J-LEAPというプログラムではATとしてLTと協働し、現地アメリカの日本語教育の促進や日本文化の普及、また日米の文化交流を目的とし活動してきました。日本から来た日本語のネイティブスピーカーとして、アメリカの日本語教育に対してどのように貢献できるかを常に考えていた2年間でした。
派遣前は日本で地域の日本語教室や所属大学院TAとして日本語教育に携わっていましたが、本プログラムで初めて実際に日本語教師としてコース運営に関わり、手探り状態の毎日でした。そこでLTの先生と共に決めたのは「柔軟にいこう」というスローガンです。赴任時すぐに、教室に「柔軟」と書いた紙をLTの先生と一緒に掲示したのを今でも覚えています。

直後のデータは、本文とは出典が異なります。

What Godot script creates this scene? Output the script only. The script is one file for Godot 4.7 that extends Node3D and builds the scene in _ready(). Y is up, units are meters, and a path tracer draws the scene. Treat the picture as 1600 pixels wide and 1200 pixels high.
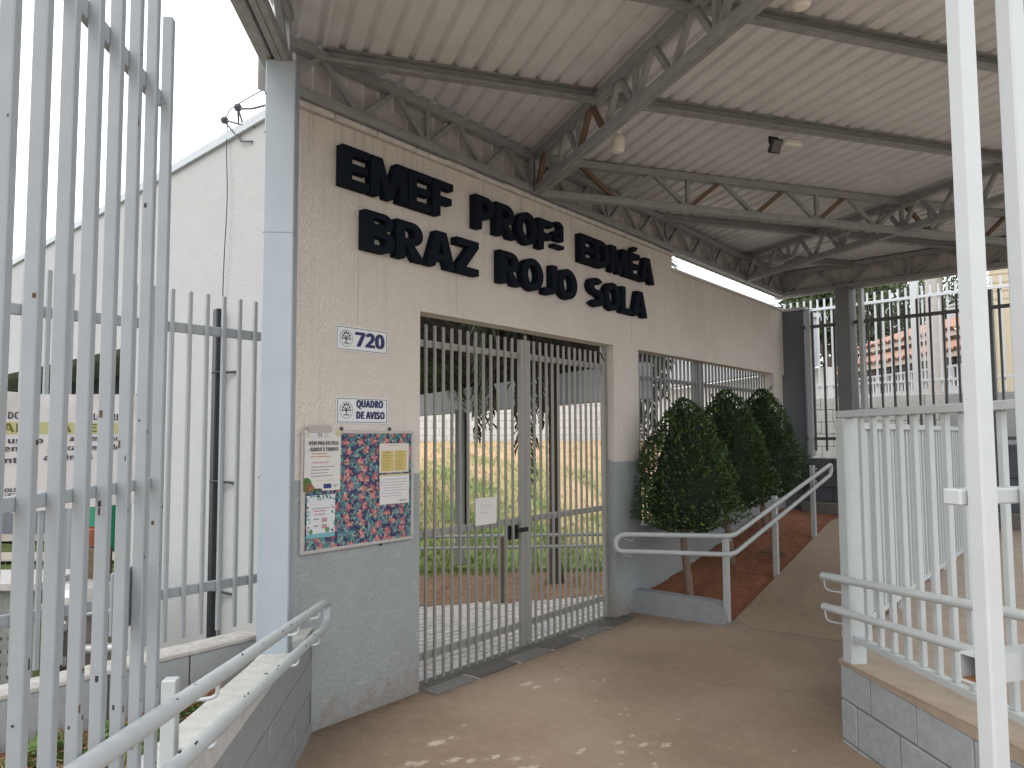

実際に学校現場で働くと日々色々なことが起きます。学校では子どもの様子は毎日異なり、授業も計画通りにはいかないこともあります。毎日子どもの様子に応じて、授業を行わなくてはなりません。今後、同じように海外の日本語教育機関へ派遣される日本語教員の方々には、様々な意味で「柔軟」ということを大切に、現地の日本語教育を盛り上げてほしいと思います。
今後は、J-LEAPでの経験を活かし、アメリカで日本語教師になろうと考えています。現地でお世話になったLTの先生のように、明るくかつ専門性のある日本語教師を目指してまいります。